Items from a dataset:

[Start]

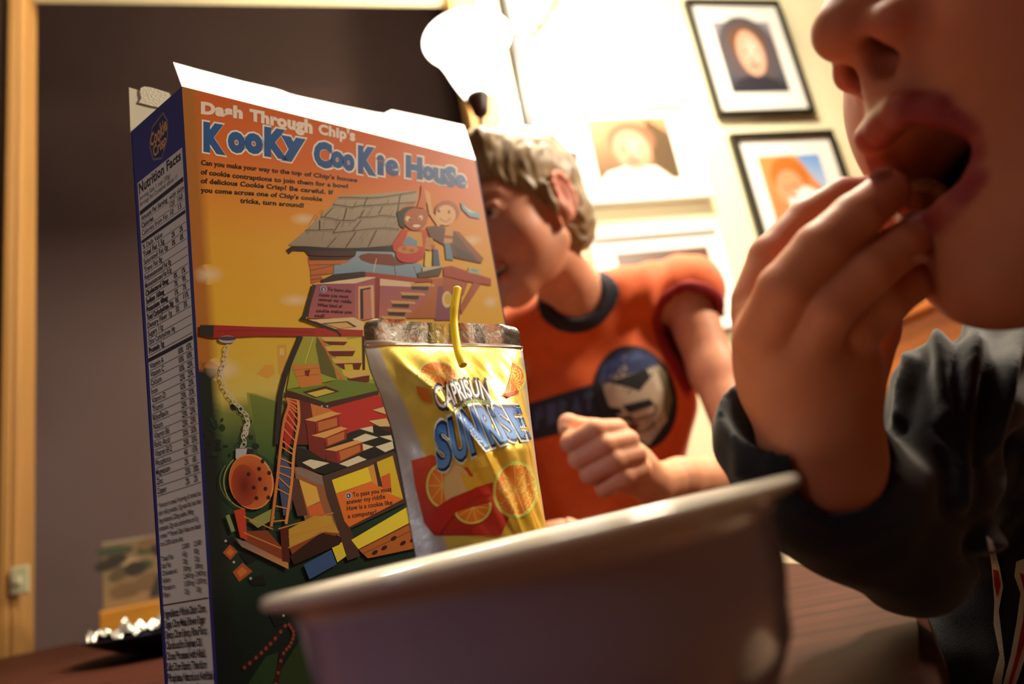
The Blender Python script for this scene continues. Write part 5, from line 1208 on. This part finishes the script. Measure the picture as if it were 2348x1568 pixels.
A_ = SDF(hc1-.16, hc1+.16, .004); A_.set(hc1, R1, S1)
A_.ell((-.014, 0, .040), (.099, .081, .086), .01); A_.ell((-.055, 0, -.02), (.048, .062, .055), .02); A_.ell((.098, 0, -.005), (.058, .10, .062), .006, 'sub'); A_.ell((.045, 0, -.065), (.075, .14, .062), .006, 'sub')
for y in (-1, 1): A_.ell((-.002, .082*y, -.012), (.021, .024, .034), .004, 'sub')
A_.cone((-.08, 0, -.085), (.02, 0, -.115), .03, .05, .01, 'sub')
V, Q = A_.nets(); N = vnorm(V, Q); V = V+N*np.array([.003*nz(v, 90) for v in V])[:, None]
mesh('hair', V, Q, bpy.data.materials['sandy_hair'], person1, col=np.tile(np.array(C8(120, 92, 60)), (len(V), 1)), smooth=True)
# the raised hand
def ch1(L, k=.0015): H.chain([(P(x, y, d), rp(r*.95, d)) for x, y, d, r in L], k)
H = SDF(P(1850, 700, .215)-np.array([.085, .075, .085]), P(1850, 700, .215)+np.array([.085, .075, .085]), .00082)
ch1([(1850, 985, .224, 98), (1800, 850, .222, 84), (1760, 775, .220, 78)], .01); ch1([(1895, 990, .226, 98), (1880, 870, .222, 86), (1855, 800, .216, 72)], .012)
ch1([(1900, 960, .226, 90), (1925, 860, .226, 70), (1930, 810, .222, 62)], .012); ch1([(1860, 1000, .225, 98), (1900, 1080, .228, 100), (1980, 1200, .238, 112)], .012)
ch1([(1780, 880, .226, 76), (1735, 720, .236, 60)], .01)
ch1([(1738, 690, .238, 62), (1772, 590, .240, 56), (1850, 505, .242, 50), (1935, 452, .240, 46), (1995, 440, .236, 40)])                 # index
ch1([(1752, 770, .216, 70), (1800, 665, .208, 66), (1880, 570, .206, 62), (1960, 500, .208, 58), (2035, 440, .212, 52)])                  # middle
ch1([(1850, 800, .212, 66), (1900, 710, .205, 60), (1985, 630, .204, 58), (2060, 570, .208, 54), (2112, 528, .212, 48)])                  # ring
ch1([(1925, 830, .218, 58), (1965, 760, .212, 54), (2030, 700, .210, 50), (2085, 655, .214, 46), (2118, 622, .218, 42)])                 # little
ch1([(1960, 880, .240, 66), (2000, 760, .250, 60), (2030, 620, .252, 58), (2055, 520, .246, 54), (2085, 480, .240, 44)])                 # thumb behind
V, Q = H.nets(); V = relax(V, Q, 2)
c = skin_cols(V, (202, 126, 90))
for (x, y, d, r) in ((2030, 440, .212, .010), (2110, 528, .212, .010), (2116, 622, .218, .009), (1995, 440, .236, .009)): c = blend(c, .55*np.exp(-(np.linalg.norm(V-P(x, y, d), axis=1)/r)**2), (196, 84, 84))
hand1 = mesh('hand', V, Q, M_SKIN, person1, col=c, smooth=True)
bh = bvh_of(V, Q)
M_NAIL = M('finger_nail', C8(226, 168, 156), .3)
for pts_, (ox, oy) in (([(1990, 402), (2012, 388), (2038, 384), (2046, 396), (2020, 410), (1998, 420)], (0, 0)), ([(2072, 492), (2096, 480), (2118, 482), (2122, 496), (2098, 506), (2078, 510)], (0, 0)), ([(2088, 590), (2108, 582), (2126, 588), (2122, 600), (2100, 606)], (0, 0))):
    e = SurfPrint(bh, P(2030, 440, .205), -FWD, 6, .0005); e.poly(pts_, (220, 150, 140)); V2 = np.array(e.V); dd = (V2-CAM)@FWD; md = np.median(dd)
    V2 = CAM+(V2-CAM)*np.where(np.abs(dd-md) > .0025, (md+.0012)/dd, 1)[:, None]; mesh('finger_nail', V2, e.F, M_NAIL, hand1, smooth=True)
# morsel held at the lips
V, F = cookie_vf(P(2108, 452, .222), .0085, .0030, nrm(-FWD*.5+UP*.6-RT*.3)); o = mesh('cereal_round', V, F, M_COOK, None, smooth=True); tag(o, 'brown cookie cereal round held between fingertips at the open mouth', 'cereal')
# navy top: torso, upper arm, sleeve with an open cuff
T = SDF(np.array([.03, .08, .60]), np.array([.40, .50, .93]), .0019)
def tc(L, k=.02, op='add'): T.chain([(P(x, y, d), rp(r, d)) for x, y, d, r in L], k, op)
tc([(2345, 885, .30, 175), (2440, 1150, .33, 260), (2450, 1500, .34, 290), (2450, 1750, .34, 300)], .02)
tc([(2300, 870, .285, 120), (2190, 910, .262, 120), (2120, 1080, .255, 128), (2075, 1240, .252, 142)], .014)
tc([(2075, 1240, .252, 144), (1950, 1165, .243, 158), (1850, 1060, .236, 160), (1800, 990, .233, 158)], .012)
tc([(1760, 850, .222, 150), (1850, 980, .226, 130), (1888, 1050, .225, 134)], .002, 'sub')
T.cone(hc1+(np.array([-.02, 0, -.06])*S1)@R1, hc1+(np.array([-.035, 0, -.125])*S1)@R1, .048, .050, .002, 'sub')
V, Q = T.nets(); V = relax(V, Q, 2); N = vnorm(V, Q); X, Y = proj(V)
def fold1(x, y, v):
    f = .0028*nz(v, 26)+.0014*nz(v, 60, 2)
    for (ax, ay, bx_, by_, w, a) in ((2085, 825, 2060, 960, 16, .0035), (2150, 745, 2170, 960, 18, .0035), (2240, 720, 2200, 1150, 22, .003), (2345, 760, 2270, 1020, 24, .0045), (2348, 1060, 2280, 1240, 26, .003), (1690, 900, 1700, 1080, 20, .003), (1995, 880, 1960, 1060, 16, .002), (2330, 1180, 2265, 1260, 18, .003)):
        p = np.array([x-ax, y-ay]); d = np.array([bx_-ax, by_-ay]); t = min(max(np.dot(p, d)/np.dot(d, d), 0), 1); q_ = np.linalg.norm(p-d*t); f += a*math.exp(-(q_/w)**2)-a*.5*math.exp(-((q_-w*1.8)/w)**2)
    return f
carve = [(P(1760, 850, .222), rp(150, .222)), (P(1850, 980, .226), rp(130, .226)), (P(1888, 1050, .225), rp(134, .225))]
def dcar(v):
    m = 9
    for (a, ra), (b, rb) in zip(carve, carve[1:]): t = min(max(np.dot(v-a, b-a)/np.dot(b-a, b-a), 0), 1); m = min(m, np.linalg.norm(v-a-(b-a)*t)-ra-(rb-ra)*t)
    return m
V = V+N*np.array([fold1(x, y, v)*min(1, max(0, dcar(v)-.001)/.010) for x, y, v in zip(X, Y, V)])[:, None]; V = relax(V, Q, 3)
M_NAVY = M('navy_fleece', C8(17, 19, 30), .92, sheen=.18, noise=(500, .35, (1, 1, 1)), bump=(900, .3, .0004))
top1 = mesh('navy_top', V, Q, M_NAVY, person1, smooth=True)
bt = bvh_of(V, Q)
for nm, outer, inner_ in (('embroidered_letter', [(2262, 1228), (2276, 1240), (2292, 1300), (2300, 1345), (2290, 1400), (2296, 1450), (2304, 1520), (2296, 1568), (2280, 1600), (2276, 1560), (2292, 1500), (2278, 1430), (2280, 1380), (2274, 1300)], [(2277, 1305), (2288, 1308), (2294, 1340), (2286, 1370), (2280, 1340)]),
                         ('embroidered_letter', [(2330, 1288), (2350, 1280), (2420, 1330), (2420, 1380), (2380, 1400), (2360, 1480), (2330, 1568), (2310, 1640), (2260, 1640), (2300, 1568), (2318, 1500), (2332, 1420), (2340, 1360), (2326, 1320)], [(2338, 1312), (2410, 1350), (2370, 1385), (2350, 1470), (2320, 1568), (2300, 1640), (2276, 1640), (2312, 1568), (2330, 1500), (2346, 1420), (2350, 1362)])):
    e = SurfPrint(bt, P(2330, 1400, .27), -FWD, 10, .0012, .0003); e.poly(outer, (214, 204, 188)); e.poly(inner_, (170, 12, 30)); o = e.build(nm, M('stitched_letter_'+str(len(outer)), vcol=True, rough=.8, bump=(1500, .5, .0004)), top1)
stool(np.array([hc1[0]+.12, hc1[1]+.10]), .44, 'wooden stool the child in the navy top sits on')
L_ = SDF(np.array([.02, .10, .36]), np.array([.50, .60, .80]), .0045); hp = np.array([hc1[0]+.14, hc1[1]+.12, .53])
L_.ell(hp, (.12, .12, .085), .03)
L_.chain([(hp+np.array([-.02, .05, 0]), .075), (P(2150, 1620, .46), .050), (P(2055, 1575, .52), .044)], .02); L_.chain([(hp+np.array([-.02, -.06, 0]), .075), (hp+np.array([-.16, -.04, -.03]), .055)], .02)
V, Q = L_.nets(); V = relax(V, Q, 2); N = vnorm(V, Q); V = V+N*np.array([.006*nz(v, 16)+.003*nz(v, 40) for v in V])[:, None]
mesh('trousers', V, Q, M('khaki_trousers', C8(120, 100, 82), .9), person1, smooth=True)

[End]
[Start]

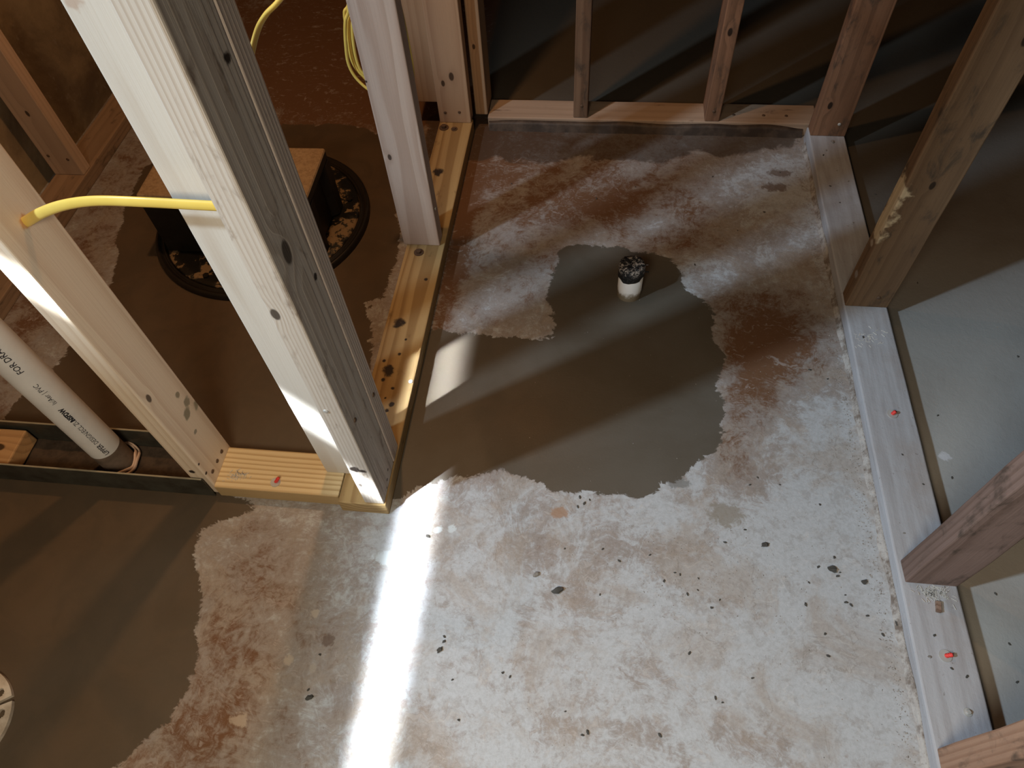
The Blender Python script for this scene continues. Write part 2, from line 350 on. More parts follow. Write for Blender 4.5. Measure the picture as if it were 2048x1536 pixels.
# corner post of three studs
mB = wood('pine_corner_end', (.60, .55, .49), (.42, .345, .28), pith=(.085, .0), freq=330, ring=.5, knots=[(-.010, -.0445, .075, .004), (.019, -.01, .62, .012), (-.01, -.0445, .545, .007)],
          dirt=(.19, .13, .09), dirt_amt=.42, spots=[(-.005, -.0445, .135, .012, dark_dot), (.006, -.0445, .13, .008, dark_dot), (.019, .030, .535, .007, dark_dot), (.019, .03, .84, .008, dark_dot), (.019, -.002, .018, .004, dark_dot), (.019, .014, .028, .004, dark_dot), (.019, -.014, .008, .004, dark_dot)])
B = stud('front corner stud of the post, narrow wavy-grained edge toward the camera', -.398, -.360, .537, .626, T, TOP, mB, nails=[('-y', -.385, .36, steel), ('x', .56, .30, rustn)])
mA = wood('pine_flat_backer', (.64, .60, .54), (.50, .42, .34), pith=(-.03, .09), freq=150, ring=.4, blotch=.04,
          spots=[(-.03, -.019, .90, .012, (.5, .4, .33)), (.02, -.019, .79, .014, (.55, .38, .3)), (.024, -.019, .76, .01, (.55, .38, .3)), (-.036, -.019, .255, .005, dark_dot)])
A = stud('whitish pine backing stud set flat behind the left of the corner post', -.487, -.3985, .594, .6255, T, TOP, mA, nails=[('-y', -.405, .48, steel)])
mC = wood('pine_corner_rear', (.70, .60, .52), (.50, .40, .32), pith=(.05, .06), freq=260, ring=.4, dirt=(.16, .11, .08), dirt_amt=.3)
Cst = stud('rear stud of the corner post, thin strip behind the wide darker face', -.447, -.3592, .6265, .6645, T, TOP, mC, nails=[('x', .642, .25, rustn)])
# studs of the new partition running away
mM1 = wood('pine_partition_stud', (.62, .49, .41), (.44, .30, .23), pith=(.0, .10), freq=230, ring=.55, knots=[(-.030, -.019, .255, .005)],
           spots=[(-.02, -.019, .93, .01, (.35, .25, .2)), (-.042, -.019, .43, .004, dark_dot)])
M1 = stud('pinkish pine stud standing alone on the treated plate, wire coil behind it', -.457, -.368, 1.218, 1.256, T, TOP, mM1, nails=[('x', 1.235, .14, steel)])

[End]
[Start]

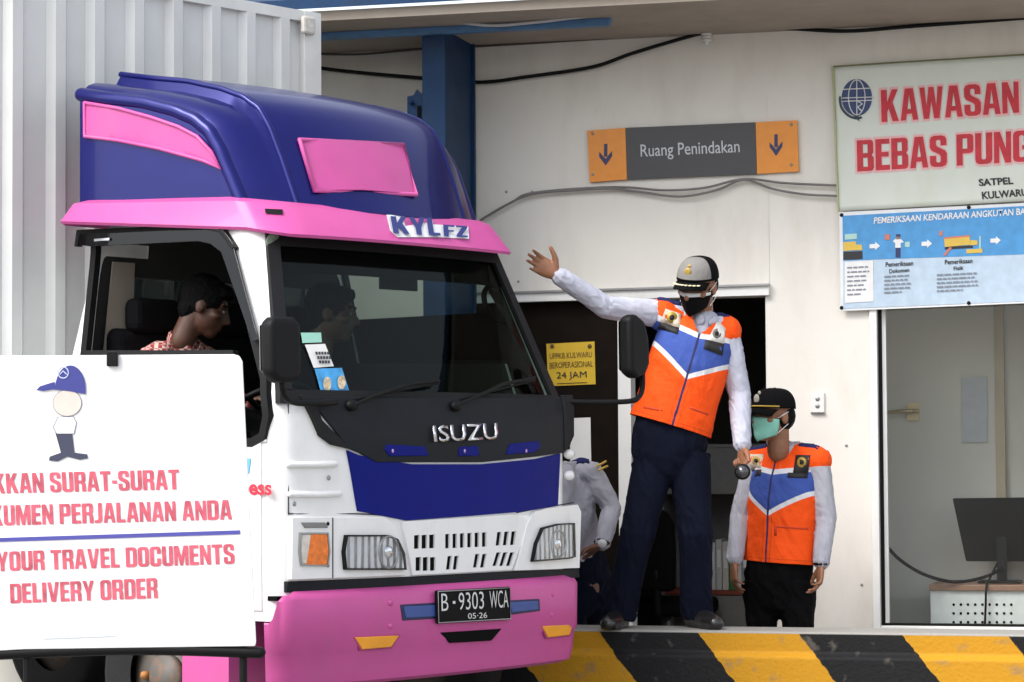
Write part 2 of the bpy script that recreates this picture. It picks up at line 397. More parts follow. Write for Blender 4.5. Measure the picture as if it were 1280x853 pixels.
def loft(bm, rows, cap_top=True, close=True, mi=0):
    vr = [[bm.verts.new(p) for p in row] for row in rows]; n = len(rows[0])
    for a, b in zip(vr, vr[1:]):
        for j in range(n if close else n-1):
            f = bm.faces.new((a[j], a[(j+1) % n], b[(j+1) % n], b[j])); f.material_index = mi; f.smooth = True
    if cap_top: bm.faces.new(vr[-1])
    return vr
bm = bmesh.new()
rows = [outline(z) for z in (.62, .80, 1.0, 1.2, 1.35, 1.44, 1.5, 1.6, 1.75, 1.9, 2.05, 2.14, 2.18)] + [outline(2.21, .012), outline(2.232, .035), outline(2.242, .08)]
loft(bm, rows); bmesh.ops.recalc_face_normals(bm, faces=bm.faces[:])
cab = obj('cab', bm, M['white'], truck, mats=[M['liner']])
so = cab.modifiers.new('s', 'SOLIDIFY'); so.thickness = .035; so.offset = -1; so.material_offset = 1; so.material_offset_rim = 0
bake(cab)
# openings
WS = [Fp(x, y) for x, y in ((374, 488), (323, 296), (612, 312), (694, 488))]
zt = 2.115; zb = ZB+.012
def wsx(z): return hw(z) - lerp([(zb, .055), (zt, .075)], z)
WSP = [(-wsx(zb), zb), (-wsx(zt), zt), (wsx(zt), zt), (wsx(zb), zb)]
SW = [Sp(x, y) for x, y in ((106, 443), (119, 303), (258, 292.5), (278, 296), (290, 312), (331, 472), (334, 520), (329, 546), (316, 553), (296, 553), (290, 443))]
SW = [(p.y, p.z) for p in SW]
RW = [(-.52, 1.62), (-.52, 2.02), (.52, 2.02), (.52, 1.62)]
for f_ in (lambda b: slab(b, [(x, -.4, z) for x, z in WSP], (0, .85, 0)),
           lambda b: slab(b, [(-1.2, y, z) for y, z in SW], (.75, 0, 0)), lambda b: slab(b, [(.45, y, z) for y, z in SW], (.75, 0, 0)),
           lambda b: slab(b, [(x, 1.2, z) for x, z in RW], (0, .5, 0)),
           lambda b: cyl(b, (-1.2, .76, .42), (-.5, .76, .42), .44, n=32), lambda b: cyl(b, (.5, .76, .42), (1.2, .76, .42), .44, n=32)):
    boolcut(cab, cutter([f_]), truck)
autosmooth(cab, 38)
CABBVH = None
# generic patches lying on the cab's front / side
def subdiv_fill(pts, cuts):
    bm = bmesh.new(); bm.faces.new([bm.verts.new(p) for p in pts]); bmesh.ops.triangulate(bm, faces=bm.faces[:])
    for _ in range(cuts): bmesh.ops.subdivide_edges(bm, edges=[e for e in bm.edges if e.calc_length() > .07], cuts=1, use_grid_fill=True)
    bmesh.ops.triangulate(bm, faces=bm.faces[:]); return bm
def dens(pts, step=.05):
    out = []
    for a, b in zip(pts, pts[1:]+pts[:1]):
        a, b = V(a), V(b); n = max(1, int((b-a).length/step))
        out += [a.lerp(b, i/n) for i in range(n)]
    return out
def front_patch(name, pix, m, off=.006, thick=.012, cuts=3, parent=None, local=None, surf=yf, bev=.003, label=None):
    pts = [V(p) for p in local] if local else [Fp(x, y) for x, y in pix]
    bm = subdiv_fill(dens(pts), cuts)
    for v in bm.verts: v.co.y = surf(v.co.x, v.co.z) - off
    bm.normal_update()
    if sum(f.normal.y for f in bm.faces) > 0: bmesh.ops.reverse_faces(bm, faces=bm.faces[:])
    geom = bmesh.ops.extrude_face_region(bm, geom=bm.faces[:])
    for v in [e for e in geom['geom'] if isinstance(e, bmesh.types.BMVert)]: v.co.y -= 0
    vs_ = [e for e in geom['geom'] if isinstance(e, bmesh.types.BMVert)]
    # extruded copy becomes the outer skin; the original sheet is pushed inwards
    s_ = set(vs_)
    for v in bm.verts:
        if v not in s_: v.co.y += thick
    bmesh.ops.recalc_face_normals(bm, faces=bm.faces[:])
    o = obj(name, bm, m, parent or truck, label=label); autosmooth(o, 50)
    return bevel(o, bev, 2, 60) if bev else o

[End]

## [Aim]
Every line that holds the word "Measure" should be extracted.

## [Written answer]
The Blender Python script for this scene continues. Write part 5, from line 1208 on. This part finishes the script. Measure the picture as if it were 2348x1568 pixels.
The Blender Python script for this scene continues. Write part 2, from line 350 on. More parts follow. Write for Blender 4.5. Measure the picture as if it were 2048x1536 pixels.
Write part 2 of the bpy script that recreates this picture. It picks up at line 397. More parts follow. Write for Blender 4.5. Measure the picture as if it were 1280x853 pixels.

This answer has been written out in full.